> SET PROBLEM:
Return exactly, and only, the lines from the one holding "Build this scene" through the one holding "CAM = Vector((-2.5248, -2.3213, 1.5))", both included; the pictures stay out.

> MATERIAL PROVIDED:
________________________

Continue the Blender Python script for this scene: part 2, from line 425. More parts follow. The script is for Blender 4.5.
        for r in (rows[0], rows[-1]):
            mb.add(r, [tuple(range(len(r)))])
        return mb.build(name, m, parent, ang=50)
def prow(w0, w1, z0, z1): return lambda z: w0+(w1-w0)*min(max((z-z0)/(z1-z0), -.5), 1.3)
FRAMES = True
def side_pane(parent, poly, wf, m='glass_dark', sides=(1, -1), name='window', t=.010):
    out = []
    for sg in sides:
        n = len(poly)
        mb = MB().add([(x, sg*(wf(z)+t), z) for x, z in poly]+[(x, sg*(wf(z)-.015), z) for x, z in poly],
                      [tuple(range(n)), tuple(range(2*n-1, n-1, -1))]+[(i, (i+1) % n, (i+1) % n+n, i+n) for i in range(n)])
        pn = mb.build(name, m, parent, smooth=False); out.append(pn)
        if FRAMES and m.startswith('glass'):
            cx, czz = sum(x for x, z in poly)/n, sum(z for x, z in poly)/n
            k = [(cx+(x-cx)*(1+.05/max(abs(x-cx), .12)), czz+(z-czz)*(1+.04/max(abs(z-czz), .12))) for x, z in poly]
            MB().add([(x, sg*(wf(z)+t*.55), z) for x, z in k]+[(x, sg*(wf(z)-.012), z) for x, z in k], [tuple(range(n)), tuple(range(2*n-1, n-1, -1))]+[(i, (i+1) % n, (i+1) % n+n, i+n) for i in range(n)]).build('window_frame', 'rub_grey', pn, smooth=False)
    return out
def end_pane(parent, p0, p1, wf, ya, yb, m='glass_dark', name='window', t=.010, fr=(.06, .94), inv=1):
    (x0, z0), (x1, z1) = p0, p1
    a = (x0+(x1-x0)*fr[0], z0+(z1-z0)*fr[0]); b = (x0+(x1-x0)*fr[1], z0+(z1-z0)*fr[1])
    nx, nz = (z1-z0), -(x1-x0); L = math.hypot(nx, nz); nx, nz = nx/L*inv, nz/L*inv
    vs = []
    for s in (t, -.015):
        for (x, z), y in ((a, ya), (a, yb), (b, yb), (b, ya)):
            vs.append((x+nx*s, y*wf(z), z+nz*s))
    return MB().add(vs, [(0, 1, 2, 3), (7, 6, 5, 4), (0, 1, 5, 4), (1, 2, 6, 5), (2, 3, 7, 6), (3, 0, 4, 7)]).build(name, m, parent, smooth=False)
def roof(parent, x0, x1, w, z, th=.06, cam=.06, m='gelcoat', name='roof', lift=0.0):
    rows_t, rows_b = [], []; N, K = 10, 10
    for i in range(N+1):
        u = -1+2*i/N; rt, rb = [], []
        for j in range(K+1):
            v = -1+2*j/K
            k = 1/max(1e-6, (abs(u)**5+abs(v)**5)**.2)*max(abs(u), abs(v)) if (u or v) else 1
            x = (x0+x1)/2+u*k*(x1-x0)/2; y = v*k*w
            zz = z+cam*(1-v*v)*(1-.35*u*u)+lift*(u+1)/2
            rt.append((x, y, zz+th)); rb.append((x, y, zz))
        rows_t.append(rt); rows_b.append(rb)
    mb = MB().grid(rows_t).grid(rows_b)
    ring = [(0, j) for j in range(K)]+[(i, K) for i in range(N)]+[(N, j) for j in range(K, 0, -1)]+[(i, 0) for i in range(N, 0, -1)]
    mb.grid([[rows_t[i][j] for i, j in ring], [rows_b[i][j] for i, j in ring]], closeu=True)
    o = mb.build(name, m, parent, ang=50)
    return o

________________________

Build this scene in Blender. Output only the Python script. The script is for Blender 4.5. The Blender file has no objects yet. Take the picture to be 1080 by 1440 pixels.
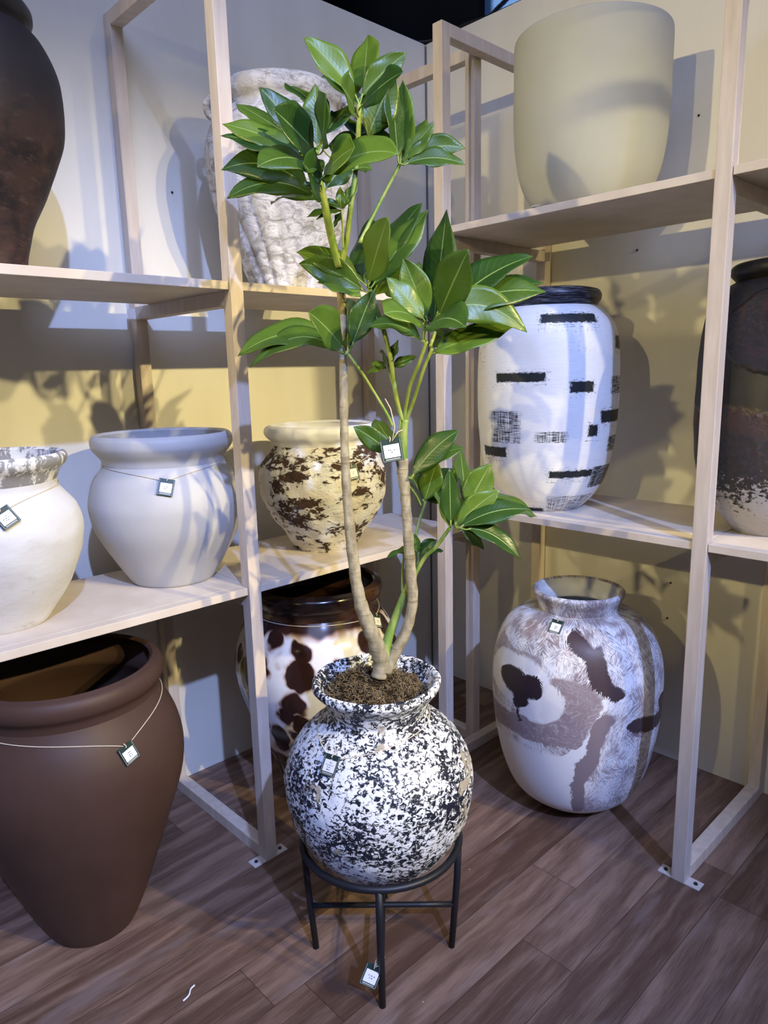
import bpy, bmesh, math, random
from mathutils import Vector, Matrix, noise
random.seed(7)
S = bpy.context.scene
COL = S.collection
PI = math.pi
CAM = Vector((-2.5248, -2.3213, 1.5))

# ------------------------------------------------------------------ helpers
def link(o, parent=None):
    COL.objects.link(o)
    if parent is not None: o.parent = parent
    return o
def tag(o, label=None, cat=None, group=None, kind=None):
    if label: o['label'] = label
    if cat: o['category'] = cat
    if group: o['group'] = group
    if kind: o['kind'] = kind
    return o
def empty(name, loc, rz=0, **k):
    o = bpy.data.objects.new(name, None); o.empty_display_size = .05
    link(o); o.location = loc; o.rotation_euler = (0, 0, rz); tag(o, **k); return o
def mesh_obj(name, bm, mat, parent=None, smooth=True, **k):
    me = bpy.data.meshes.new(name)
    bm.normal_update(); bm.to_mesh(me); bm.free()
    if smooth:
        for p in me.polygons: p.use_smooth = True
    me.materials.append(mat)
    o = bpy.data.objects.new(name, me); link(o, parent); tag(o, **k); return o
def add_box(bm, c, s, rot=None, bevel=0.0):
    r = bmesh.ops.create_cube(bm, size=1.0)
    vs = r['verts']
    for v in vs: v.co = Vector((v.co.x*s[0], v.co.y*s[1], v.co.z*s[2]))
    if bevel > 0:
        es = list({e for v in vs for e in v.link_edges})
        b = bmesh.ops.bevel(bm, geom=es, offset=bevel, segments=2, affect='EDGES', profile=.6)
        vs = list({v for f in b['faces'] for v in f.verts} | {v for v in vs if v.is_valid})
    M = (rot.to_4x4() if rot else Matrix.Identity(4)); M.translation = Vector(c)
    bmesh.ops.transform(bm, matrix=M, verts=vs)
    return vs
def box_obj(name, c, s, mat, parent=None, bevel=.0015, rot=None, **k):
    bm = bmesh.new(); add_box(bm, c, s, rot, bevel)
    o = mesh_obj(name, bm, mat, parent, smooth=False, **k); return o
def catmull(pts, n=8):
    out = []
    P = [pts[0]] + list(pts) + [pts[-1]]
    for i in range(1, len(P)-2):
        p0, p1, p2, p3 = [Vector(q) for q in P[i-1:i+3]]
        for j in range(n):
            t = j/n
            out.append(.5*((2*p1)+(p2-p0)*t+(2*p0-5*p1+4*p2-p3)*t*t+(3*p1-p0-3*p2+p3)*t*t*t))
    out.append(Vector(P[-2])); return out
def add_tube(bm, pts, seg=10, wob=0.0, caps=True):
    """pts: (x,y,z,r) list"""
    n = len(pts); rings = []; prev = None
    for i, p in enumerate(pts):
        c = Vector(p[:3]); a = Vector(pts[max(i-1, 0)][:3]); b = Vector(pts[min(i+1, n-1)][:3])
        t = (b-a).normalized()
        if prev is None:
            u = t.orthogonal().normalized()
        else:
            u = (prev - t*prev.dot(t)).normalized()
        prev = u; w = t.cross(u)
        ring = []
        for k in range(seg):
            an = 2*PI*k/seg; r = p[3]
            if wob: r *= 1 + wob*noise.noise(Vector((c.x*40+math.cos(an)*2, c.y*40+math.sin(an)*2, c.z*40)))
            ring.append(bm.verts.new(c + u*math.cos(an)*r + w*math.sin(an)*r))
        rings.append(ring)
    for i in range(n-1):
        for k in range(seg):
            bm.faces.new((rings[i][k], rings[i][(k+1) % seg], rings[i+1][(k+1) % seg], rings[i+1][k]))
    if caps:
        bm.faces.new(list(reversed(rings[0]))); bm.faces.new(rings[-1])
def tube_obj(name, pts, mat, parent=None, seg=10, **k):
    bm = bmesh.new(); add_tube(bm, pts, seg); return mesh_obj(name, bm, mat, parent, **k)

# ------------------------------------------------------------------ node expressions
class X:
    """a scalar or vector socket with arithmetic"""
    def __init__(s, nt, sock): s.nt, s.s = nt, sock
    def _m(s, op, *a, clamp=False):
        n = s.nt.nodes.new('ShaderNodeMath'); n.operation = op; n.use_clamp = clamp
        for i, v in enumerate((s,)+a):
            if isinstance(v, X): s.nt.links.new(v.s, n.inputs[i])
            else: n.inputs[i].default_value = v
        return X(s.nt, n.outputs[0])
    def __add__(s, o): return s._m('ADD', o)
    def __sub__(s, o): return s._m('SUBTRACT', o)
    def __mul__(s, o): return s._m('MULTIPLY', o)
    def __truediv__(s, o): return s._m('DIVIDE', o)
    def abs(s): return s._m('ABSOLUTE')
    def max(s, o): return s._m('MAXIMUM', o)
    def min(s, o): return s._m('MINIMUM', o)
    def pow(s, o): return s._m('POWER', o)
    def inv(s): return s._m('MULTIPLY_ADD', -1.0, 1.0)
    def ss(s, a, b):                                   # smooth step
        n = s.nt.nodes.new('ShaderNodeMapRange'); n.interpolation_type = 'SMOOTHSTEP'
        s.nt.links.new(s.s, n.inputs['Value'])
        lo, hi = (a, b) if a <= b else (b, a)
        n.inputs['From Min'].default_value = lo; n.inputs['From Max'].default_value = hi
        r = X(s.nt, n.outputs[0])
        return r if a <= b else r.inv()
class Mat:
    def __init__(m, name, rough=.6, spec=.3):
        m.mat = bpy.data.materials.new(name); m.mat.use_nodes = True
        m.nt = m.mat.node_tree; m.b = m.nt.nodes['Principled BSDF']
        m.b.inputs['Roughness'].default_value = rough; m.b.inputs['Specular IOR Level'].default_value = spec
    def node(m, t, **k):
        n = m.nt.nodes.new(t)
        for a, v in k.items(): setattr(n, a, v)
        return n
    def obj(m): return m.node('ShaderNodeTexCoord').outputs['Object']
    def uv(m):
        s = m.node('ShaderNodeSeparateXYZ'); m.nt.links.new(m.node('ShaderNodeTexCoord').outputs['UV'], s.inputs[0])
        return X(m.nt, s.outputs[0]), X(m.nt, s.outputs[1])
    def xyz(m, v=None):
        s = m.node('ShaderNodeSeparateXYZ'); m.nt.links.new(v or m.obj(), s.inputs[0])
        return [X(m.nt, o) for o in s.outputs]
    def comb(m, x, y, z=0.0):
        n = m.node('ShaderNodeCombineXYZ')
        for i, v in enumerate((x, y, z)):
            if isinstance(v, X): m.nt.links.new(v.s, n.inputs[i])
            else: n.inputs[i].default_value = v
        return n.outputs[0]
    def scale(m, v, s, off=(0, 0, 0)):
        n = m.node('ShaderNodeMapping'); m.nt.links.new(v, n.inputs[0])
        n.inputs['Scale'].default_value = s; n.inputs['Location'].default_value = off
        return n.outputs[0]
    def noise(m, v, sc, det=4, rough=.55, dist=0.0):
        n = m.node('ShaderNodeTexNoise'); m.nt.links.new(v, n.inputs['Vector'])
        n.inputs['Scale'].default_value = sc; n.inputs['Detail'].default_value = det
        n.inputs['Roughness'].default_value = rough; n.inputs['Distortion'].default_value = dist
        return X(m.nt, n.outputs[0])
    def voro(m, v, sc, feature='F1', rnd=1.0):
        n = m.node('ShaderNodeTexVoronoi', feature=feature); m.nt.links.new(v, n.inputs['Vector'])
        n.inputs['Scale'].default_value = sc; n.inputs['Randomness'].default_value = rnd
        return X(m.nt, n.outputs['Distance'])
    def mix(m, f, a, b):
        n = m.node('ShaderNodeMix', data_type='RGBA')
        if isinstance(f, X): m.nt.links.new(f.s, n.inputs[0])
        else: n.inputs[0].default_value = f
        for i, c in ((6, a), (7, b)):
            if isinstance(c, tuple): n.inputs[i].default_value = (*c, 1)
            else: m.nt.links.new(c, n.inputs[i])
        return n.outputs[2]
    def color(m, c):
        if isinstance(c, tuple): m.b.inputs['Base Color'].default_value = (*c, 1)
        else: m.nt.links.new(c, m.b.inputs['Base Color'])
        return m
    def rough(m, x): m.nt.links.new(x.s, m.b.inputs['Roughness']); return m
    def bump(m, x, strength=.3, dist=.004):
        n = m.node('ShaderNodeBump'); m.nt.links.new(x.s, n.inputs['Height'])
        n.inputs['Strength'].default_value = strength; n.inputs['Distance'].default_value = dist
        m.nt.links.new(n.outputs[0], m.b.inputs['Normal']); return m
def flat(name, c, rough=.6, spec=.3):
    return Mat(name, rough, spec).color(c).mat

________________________

> TASK RESULT:
Build this scene in Blender. Output only the Python script. The script is for Blender 4.5. The Blender file has no objects yet. Take the picture to be 1080 by 1440 pixels.
import bpy, bmesh, math, random
from mathutils import Vector, Matrix, noise
random.seed(7)
S = bpy.context.scene
COL = S.collection
PI = math.pi
CAM = Vector((-2.5248, -2.3213, 1.5))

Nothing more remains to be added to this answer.